** START Record extracts **

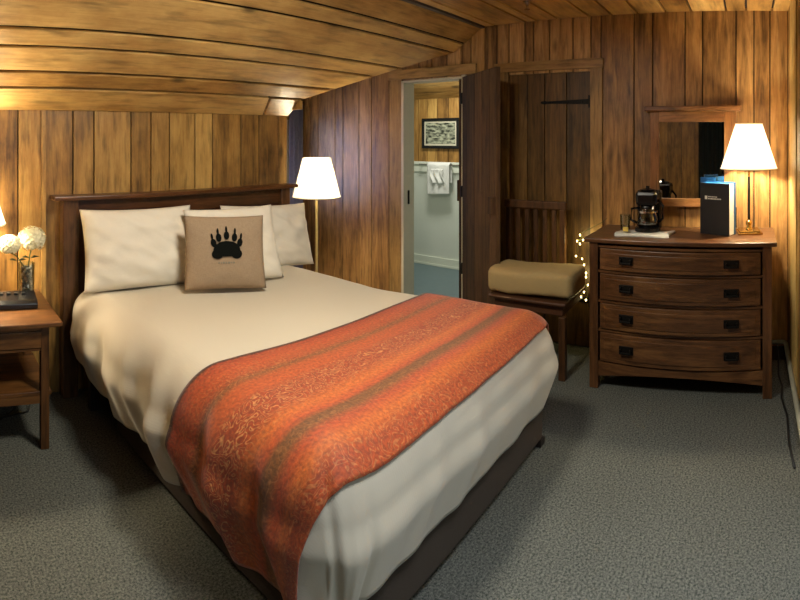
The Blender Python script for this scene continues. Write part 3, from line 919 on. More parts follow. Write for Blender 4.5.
# pillows
def pillow_mesh(w_, h_, t_, xf, nseed=0, pinch=.10, n=36, wr=.010):
    m = MB()

    def surf(sgn):
        def f(u, v):
            a, b_ = 2 * u - 1, 2 * v - 1
            th = t_ / 2 * max(0, (1 - abs(a) ** 2.6)) ** .5 * max(0, (1 - abs(b_) ** 2.6)) ** .5
            x = a * w_ / 2 * (1 - pinch * (1 - b_ * b_) * abs(a) ** 3 * .0 - pinch * (1 - b_ * b_) * .5 * abs(a))
            y = b_ * h_ / 2 * (1 - pinch * (1 - a * a) * .5 * abs(b_))
            wrk = wr * noise.noise(Vector((a * 3 + nseed, b_ * 3, nseed))) + wr * .7 * noise.noise(Vector(((a + b_) * 5, (a - b_) * 1.5, nseed)))
            edge = (1 - a ** 8) * (1 - b_ ** 8)
            return xf @ Vector((x, y, sgn * th + wrk * edge * sgn))
        return f
    m.grid(surf(1), n, n); m.grid(lambda u, v: surf(-1)(1 - u, v), n, n)
    return m


def weld(o):
    bm = bmesh.new(); bm.from_mesh(o.data); bmesh.ops.remove_doubles(bm, verts=bm.verts, dist=.0008)
    bmesh.ops.recalc_face_normals(bm, faces=bm.faces); bm.to_mesh(o.data); bm.free()
    for p in o.data.polygons: p.use_smooth = True


def leaning(cx, cy, cz, tilt, yaw=0, roll=0):
    """local x -> right, local y -> up, local z -> towards the foot of the bed"""
    base = Matrix(((1, 0, 0, 0), (0, 0, -1, 0), (0, 1, 0, 0), (0, 0, 0, 1)))
    return Matrix.Translation((cx, cy, cz)) @ Matrix.Rotation(yaw, 4, 'Z') @ Matrix.Rotation(-tilt, 4, 'X') @ base @ Matrix.Rotation(roll, 4, 'Z')


def pillow(label, w_, h_, t_, xf, seed, mat=M['linen'], name='pillow', group=None, pinch=.1, wr=.018):
    o = pillow_mesh(w_, h_, t_, xf, seed, pinch, wr=wr).build(name, mat, smooth=True); weld(o)
    tag(o, label, 'pillow' if name == 'pillow' else 'cushion', group); return o


GP = 'white pillows against the headboard'
pillow('white pillow at the left end of the headboard', .70, .47, .17, leaning(1.205, 2.815, .888, .28, -.08), 1, group=GP)
pillow('white pillow at the right end of the headboard, beside the floor lamp', .72, .44, .16, leaning(2.15, 2.82, .862, .30, 0, -.05), 2, group=GP)
pillow('white pillow in the middle, leaning behind the paw print cushion', 0.60, .46, .13, leaning(1.74, 2.63, .887, .36, -.15, .0), 3, group=GP)
CXF = leaning(1.585, 2.49, .885, .26, -.38, -.02)
cu = pillow('tan burlap cushion with a black bear paw print', 0.465, .41, .12, CXF, 4, M['burlap'], 'paw_cushion', pinch=.08, wr=.004)
# paw print, on the cushion's front


def cush(u, v):
    """front surface point in the cushion's own flat coordinates, metres"""
    a, b_ = u / .2325, v / .205
    th = .060 * (1 - abs(a) ** 2.6) ** .5 * (1 - abs(b_) ** 2.6) ** .5
    return CXF @ Vector((u * .985, v * .985, th + .006))


def blob(m, cx, cy, rx, ry, rot=0, n=18, rings=3, shape=None):
    i = len(m.v); c, s_ = math.cos(rot), math.sin(rot)
    k2 = 1.14; cx = cx * k2 - .004; cy = cy * k2 + .014; rx *= k2; ry *= k2
    m.v.append(tuple(cush(cx, cy)))
    for r in range(1, rings + 1):
        for k in range(n):
            t = 2 * PI * k / n; k_ = shape(t) if shape else 1
            x = rx * math.cos(t) * r / rings * k_; y = ry * math.sin(t) * r / rings * k_
            m.v.append(tuple(cush(cx + x * c - y * s_, cy + x * s_ + y * c)))
    for k in range(n): m.f.append((i, i + 1 + k, i + 1 + (k + 1) % n)); m.t.append((.5, .5, 0))
    for r in range(rings - 1):
        for k in range(n):
            a = i + 1 + r * n
            m.f.append((a + k, a + n + k, a + n + (k + 1) % n, a + (k + 1) % n)); m.t.append((.5, .5, 0))


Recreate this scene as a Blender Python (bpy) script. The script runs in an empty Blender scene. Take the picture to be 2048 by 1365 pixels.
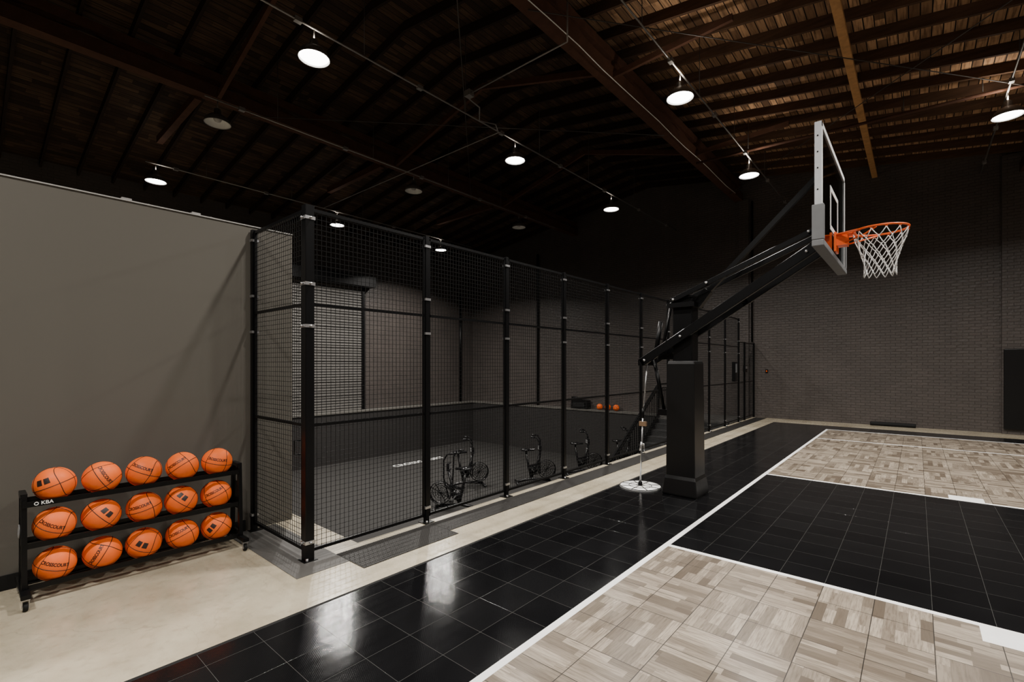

** END Record extracts **

Restate each line of the records exactly; pictures do not belong in the copy.

The Blender Python script for this scene continues. Write part 3, from line 919 on. More parts follow. Write for Blender 4.5.
# pillows
def pillow_mesh(w_, h_, t_, xf, nseed=0, pinch=.10, n=36, wr=.010):
    m = MB()

    def surf(sgn):
        def f(u, v):
            a, b_ = 2 * u - 1, 2 * v - 1
            th = t_ / 2 * max(0, (1 - abs(a) ** 2.6)) ** .5 * max(0, (1 - abs(b_) ** 2.6)) ** .5
            x = a * w_ / 2 * (1 - pinch * (1 - b_ * b_) * abs(a) ** 3 * .0 - pinch * (1 - b_ * b_) * .5 * abs(a))
            y = b_ * h_ / 2 * (1 - pinch * (1 - a * a) * .5 * abs(b_))
            wrk = wr * noise.noise(Vector((a * 3 + nseed, b_ * 3, nseed))) + wr * .7 * noise.noise(Vector(((a + b_) * 5, (a - b_) * 1.5, nseed)))
            edge = (1 - a ** 8) * (1 - b_ ** 8)
            return xf @ Vector((x, y, sgn * th + wrk * edge * sgn))
        return f
    m.grid(surf(1), n, n); m.grid(lambda u, v: surf(-1)(1 - u, v), n, n)
    return m


def weld(o):
    bm = bmesh.new(); bm.from_mesh(o.data); bmesh.ops.remove_doubles(bm, verts=bm.verts, dist=.0008)
    bmesh.ops.recalc_face_normals(bm, faces=bm.faces); bm.to_mesh(o.data); bm.free()
    for p in o.data.polygons: p.use_smooth = True


def leaning(cx, cy, cz, tilt, yaw=0, roll=0):
    """local x -> right, local y -> up, local z -> towards the foot of the bed"""
    base = Matrix(((1, 0, 0, 0), (0, 0, -1, 0), (0, 1, 0, 0), (0, 0, 0, 1)))
    return Matrix.Translation((cx, cy, cz)) @ Matrix.Rotation(yaw, 4, 'Z') @ Matrix.Rotation(-tilt, 4, 'X') @ base @ Matrix.Rotation(roll, 4, 'Z')


def pillow(label, w_, h_, t_, xf, seed, mat=M['linen'], name='pillow', group=None, pinch=.1, wr=.018):
    o = pillow_mesh(w_, h_, t_, xf, seed, pinch, wr=wr).build(name, mat, smooth=True); weld(o)
    tag(o, label, 'pillow' if name == 'pillow' else 'cushion', group); return o


GP = 'white pillows against the headboard'
pillow('white pillow at the left end of the headboard', .70, .47, .17, leaning(1.205, 2.815, .888, .28, -.08), 1, group=GP)
pillow('white pillow at the right end of the headboard, beside the floor lamp', .72, .44, .16, leaning(2.15, 2.82, .862, .30, 0, -.05), 2, group=GP)
pillow('white pillow in the middle, leaning behind the paw print cushion', 0.60, .46, .13, leaning(1.74, 2.63, .887, .36, -.15, .0), 3, group=GP)
CXF = leaning(1.585, 2.49, .885, .26, -.38, -.02)
cu = pillow('tan burlap cushion with a black bear paw print', 0.465, .41, .12, CXF, 4, M['burlap'], 'paw_cushion', pinch=.08, wr=.004)
# paw print, on the cushion's front


def cush(u, v):
    """front surface point in the cushion's own flat coordinates, metres"""
    a, b_ = u / .2325, v / .205
    th = .060 * (1 - abs(a) ** 2.6) ** .5 * (1 - abs(b_) ** 2.6) ** .5
    return CXF @ Vector((u * .985, v * .985, th + .006))


def blob(m, cx, cy, rx, ry, rot=0, n=18, rings=3, shape=None):
    i = len(m.v); c, s_ = math.cos(rot), math.sin(rot)
    k2 = 1.14; cx = cx * k2 - .004; cy = cy * k2 + .014; rx *= k2; ry *= k2
    m.v.append(tuple(cush(cx, cy)))
    for r in range(1, rings + 1):
        for k in range(n):
            t = 2 * PI * k / n; k_ = shape(t) if shape else 1
            x = rx * math.cos(t) * r / rings * k_; y = ry * math.sin(t) * r / rings * k_
            m.v.append(tuple(cush(cx + x * c - y * s_, cy + x * s_ + y * c)))
    for k in range(n): m.f.append((i, i + 1 + k, i + 1 + (k + 1) % n)); m.t.append((.5, .5, 0))
    for r in range(rings - 1):
        for k in range(n):
            a = i + 1 + r * n
            m.f.append((a + k, a + n + k, a + n + (k + 1) % n, a + (k + 1) % n)); m.t.append((.5, .5, 0))


Recreate this scene as a Blender Python (bpy) script. The script runs in an empty Blender scene. Take the picture to be 2048 by 1365 pixels.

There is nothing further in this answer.